Fr. Don's Daily Reflection - May 3, 2022
Psalm 62: “In you alone is my soul at rest. My help comes from you.”
It rightly seems tragic to us well-off First Worlders that the wretchedly poor we see on our television screens must spend every available moment scratching out an existence. We think of ourselves as so free of that. But are we? In speaking about his return, Jesus says (Luke 17:26-37) that it will be like it was in the days of Noah: “They ate and drank, they took husbands and wives, right up to the day Noah entered the ark--and when the flood came, it destroyed them all.”

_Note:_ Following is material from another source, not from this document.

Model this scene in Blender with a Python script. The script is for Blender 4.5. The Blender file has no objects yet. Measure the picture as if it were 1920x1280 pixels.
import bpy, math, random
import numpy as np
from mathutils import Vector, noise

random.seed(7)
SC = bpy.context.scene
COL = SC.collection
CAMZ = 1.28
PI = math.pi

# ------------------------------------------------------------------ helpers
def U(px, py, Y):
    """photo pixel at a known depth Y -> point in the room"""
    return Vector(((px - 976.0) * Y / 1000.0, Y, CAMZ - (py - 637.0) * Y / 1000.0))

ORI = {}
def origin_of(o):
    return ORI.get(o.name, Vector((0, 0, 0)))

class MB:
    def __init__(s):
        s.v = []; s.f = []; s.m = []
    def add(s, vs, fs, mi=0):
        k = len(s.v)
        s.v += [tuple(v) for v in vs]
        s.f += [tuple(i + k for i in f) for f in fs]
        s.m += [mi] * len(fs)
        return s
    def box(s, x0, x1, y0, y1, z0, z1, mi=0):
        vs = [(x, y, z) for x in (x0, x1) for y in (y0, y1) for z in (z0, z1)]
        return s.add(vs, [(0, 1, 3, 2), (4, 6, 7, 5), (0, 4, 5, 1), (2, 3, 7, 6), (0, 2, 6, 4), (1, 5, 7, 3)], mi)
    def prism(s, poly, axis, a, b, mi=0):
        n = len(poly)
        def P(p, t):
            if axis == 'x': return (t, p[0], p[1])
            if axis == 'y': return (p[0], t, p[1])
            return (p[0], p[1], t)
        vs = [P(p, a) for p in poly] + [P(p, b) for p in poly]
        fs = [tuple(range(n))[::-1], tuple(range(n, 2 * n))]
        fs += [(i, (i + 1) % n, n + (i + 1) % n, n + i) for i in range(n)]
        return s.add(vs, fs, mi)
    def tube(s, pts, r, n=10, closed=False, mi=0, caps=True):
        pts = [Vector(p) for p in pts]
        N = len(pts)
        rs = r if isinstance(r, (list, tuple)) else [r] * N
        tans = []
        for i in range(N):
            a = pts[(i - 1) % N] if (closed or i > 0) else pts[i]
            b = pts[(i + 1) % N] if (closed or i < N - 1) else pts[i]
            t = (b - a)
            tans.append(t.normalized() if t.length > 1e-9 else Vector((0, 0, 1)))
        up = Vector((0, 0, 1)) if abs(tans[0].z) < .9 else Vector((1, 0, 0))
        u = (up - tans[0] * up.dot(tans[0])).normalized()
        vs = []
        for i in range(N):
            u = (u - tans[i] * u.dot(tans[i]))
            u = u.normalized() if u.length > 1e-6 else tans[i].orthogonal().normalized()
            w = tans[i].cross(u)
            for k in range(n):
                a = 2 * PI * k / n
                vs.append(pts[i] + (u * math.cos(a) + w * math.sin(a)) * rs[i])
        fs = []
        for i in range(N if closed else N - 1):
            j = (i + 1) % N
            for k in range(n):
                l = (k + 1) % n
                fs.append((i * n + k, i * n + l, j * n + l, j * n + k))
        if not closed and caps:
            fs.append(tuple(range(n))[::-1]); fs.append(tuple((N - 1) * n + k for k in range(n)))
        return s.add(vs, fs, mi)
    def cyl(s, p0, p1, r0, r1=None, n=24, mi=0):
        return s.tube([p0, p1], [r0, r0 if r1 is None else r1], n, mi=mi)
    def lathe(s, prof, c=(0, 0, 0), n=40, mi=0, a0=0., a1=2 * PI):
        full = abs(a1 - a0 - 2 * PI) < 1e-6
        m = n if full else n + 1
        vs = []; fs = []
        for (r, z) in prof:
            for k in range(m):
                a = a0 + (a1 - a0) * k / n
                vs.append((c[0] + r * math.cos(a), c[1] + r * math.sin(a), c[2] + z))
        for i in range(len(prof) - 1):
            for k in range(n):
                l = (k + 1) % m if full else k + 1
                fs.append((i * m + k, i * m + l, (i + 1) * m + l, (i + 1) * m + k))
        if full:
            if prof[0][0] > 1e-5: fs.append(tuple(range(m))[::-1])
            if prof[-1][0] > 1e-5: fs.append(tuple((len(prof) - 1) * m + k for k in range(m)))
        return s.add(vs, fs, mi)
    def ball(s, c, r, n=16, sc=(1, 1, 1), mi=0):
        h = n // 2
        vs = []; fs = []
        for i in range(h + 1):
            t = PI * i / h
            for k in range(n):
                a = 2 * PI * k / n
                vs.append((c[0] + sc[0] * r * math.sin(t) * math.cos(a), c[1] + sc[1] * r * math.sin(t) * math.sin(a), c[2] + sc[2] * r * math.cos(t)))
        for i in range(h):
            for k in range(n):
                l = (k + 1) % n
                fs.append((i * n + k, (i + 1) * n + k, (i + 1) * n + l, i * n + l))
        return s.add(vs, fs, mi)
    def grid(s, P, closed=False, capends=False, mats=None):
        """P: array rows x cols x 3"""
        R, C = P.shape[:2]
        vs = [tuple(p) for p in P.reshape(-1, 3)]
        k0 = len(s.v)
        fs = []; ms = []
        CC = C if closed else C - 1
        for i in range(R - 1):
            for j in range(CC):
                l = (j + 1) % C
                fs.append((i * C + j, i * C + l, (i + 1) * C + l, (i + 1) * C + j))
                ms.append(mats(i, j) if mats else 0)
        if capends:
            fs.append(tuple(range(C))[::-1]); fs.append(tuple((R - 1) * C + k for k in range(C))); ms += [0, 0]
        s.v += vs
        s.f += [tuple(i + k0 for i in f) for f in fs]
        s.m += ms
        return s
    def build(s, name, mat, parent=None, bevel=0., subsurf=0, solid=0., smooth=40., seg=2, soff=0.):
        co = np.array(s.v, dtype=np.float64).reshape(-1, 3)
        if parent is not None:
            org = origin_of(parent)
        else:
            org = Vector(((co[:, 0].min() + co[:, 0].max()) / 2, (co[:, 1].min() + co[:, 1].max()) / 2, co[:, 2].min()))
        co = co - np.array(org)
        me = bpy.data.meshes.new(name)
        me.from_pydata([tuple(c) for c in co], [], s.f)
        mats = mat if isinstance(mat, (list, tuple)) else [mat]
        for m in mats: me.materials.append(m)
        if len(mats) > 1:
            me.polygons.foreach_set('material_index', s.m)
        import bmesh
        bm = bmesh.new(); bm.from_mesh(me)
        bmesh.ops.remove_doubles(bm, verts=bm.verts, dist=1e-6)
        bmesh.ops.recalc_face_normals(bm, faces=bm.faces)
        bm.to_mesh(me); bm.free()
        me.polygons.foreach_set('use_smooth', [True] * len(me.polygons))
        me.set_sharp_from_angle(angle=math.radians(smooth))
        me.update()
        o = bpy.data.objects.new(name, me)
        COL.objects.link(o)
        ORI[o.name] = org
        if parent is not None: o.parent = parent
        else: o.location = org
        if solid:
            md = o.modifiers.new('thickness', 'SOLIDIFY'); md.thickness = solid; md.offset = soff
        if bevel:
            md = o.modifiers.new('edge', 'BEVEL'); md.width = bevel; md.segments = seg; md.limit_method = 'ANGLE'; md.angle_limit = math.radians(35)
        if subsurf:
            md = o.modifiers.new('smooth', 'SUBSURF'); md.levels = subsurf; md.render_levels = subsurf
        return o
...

Most of our time is absorbed in eating and drinking, sleeping, planting, taking husbands and wives, building, buying and selling. They not only absorb our time but easily also our energy. The tone of Jesus' words is that we are in danger of being too bound to all these activities, good in themselves. In that way we are hardly different from the very poor.
We have so much and yet we still push ourselves to have more and more, to more absorption in all these activities. Jesus tells us to take all this a little less seriously and to leave some space and time for attention to the end and the world to come. The end, whether of our world or our lives, will come in the midst of the ordinary pursuits of daily life. Definitely, they are not wrong in themselves; it's only that we need to keep them in perspective, not allow ourselves to be drowned in them. The mandatory isolation at times may give us the motivation and the time to be more introspective.
There should be time in our lives for each other, for God, for prayer and reflection, for worship, for silence, even for so-called useless things like poetry, games, music and dancing. Possibly those of us who do take time for these things have an obligation to witness to this at home and in public.
Psalm 27: “I believe I shall see the Lord’s goodness / in the land of the living.
Wait for the Lord; be strong; / be stouthearted, and wait for the Lord!”